▶ [INSTRUCTIONS FOR THE TASK]
Find the lines below that contain the string "build". Copy each one.
_ _ _ _ _ _ _
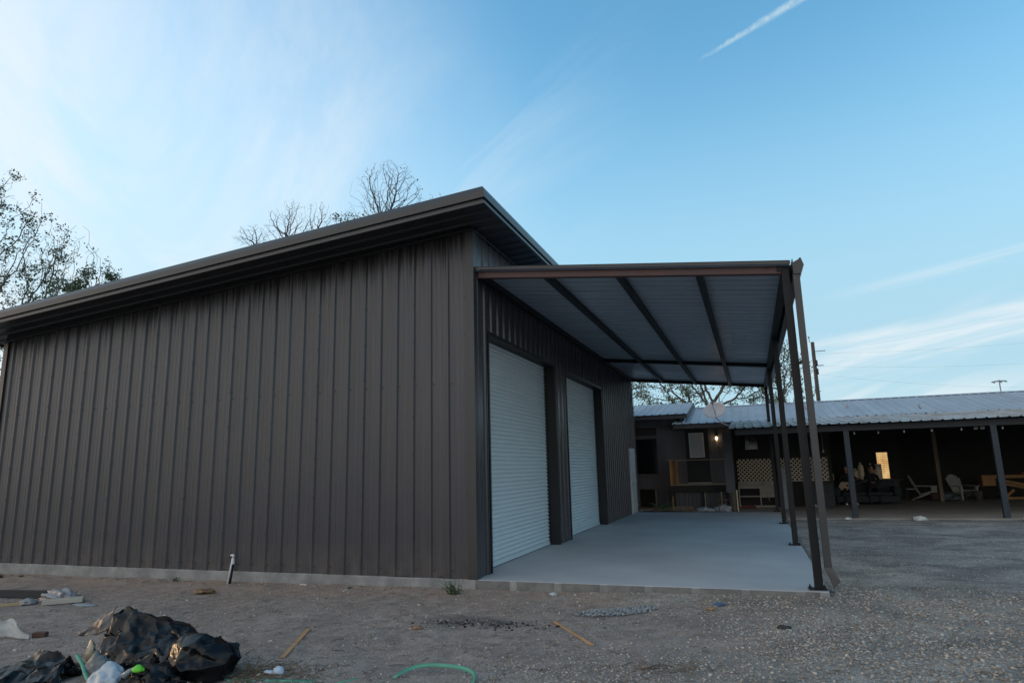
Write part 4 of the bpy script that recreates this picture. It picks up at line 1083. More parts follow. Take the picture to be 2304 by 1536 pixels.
t = MB(); t.box(6.8, 8.90, 22.05, 22.12, -.015, 3.3); t.box(9.40, 9.9, 22.05, 22.12, -.015, 3.3); t.box(8.90, 9.40, 22.05, 22.12, 1.95, 3.3); t.box(8.9, 9.4, 22.05, 22.12, -.015, .80); t.box(9.82, 9.9, 22.12, 24, -.015, 3.3)
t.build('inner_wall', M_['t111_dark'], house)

# adirondack chairs
def adirondack(name, label, x, y, rz):
    o = thing(name, label, 'chair', (0, 0, 0), group='white plastic adirondack chairs on the porch')
    m_ = M_['plasticwhite']
    # local: seat faces -y
    t = MB()
    for i in range(5):
        xx = -.22+i*.11; t.hexa([(xx-.05, -.30, .36), (xx+.05, -.30, .36), (xx+.045, .22, .20), (xx-.045, .22, .20), (xx-.05, -.30, .385), (xx+.05, -.30, .385), (xx+.045, .22, .225), (xx-.045, .22, .225)])
    t.build('seat', m_, o)
    t = MB()
    for i in range(7):
        k = i-3; top = .98-.028*k*k*.55; xb = k*.062; xt = k*.088; w1, w2 = .028, .040
        zb, yb = .20, .20; yt = .20+(top-.2)*.45
        t.hexa([(xb-w1, yb, zb), (xb+w1, yb, zb), (xb+w1, yb+.02, zb), (xb-w1, yb+.02, zb), (xt-w2, yt, top), (xt+w2, yt, top), (xt+w2, yt+.02, top), (xt-w2, yt+.02, top)])
    t.bar((-.24, .44, .66), (.24, .44, .66), .02, .05); t.bar((-.21, .31, .36), (.21, .31, .36), .02, .05)
    t.build('backrest', m_, o)
    for sd in (-1, 1):
        t = MB(); t.hexa([(sd*.36-.07, -.38, .52), (sd*.36+.07, -.38, .52), (sd*.33+.04, .36, .54), (sd*.33-.04, .36, .54), (sd*.36-.07, -.38, .545), (sd*.36+.07, -.38, .545), (sd*.33+.04, .36, .565), (sd*.33-.04, .36, .565)]); t.build('armrest', m_, o, bevel=.006)
        t = MB(); t.hexa([(sd*.31-.02, -.34, 0), (sd*.31+.02, -.34, 0), (sd*.31+.02, -.24, 0), (sd*.31-.02, -.24, 0), (sd*.33-.02, -.36, .52), (sd*.33+.02, -.36, .52), (sd*.33+.02, -.22, .52), (sd*.33-.02, -.22, .52)]); t.build('leg', m_, o)
        t = MB(); t.hexa([(sd*.27-.02, .46, 0), (sd*.27+.02, .46, 0), (sd*.27+.02, .56, 0), (sd*.27-.02, .56, 0), (sd*.28-.02, -.30, .30), (sd*.28+.02, -.30, .30), (sd*.28+.02, -.24, .38), (sd*.28-.02, -.24, .38)]); t.build('leg', m_, o)
    o.location = (x, y, -.015); o.rotation_euler[2] = rz; return o
adirondack('adirondack_chair', 'white slatted adirondack chair seen side-on, left of the inner porch post', 10.52, 21.7, R(72))
adirondack('adirondack_chair', 'white fan-backed adirondack chair turned towards the yard, right of the inner porch post', 11.78, 21.6, R(24))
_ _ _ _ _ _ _
▶ [TASK OUTPUT]
t.build('inner_wall', M_['t111_dark'], house)
    t.build('seat', m_, o)
    t.build('backrest', m_, o)
        t = MB(); t.hexa([(sd*.36-.07, -.38, .52), (sd*.36+.07, -.38, .52), (sd*.33+.04, .36, .54), (sd*.33-.04, .36, .54), (sd*.36-.07, -.38, .545), (sd*.36+.07, -.38, .545), (sd*.33+.04, .36, .565), (sd*.33-.04, .36, .565)]); t.build('armrest', m_, o, bevel=.006)
        t = MB(); t.hexa([(sd*.31-.02, -.34, 0), (sd*.31+.02, -.34, 0), (sd*.31+.02, -.24, 0), (sd*.31-.02, -.24, 0), (sd*.33-.02, -.36, .52), (sd*.33+.02, -.36, .52), (sd*.33+.02, -.22, .52), (sd*.33-.02, -.22, .52)]); t.build('leg', m_, o)
        t = MB(); t.hexa([(sd*.27-.02, .46, 0), (sd*.27+.02, .46, 0), (sd*.27+.02, .56, 0), (sd*.27-.02, .56, 0), (sd*.28-.02, -.30, .30), (sd*.28+.02, -.30, .30), (sd*.28+.02, -.24, .38), (sd*.28-.02, -.24, .38)]); t.build('leg', m_, o)